Same applies for the big daily newspaper. If there is no public awareness about motorsport & F1, then there will be advertising clients interested in placing motorsport- or F1-related ads in the newspaper, and consequently the newspaper will publish nothing about F1 or motorsport.

And since there are hardly any professional motorsport and F1 features in the Arabic media, including print, digital, TV and radio, it is no surprise that there is no interest from the marketing managers of the car companies in the region to sponsor, to advertise, to invest or to support such media formats.

Of course this does not exclude the fact that many automotive marketing managers and decision-makers of automotive companies involved in the Formula 1 in one way or another, are still making big mistakes when it comes to communicating F1 and motorsport issues in a professional way, and more important, with the appropriate media.

Consequently, having no professional motorsport coverage or having no motorsport coverage at all, means that there will be no interest from potential sponsors to sponsor and support young motorsport talents or any motorsport series in the UAE or any other country in the Middle East.

The many empty grandstands in the Middle Eastern races seen during the live F1 TV coverage, proves that some serious and effective measures needs to be taken by the F1 and motorsport stake-holders in order to revive the motorsport interest in the region and break this vicious circle.

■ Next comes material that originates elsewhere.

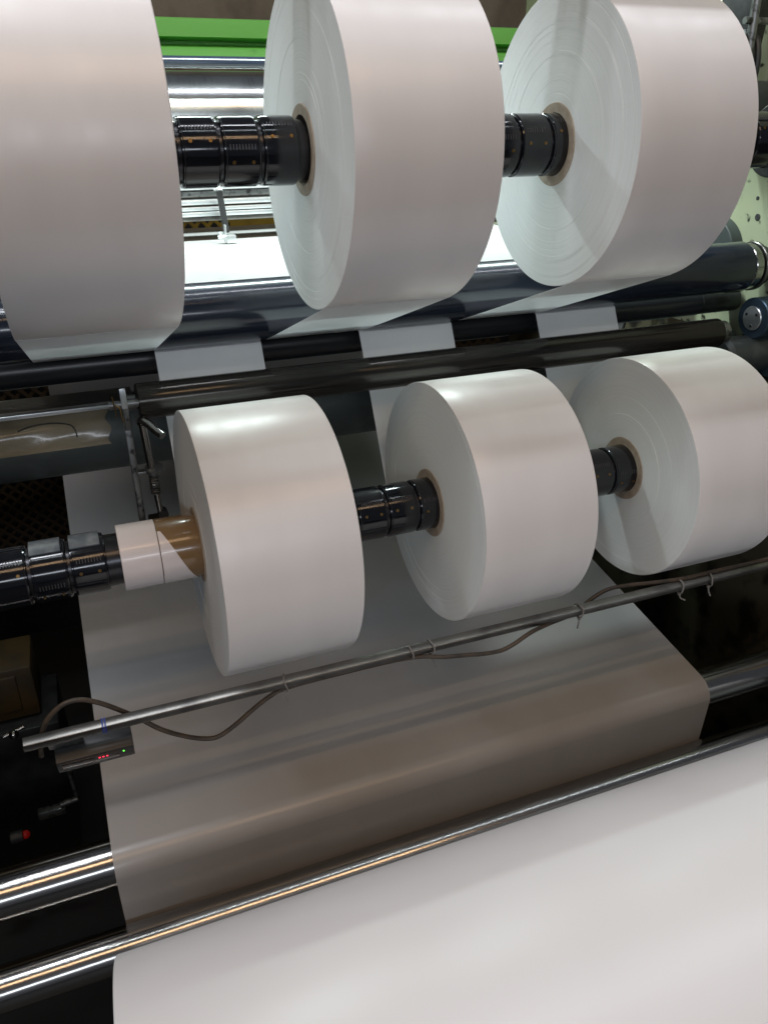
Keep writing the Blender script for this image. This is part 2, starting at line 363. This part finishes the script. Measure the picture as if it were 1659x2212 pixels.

FIA and FOM and the operators of the various racing circuits and motorsport series in the Middle East need to rethink their previous strategies and need to come up with new ideas, approaches and implementation in order to promote grass-root motorsport and in order to make Formula 1 more popular among the over 350 million Arabs living in the Middle East and North Africa

I strongly suggest to the FIA that they need to change their criteria regarding the Middle Eastern media covering the F1 and other motorsport series, as there is a huge difference between the motorsport awareness in Europe and the motorsport awareness in the Middle East.

This is one of the reasons why motorsport in general and F1 in specific have not succeeded in having a huge fan-base and audience in the Middle East, let alone a well-functioning motorsport industry or road safety understanding.

I think the FIA needs to reconsider the way it handles the Arabic- and English-speaking motoring media based in the Middle East in order to make motorsport and F1 more popular and more attractive for the 350 million Arabs living in the Middle East and North Africa.

Otherwise the FIA runs the risk that some of the few remaining professional motoring media in the Middle East might decide not to publish any news, articles or features about the F1 and other FIA motorsport series in the future until they feel that the FIA communication office is supporting and assisting them in their work and media coverage.

After the upcoming Abu Dhabi F1 GP we will publish a comprehensive analysis about the current situation of the motorsport industry and the Formula 1 and why so many things went wrong in the Middle East, and what needs to be done in order to attract fans, TV audience, race visitors and sponsors in the Middle East.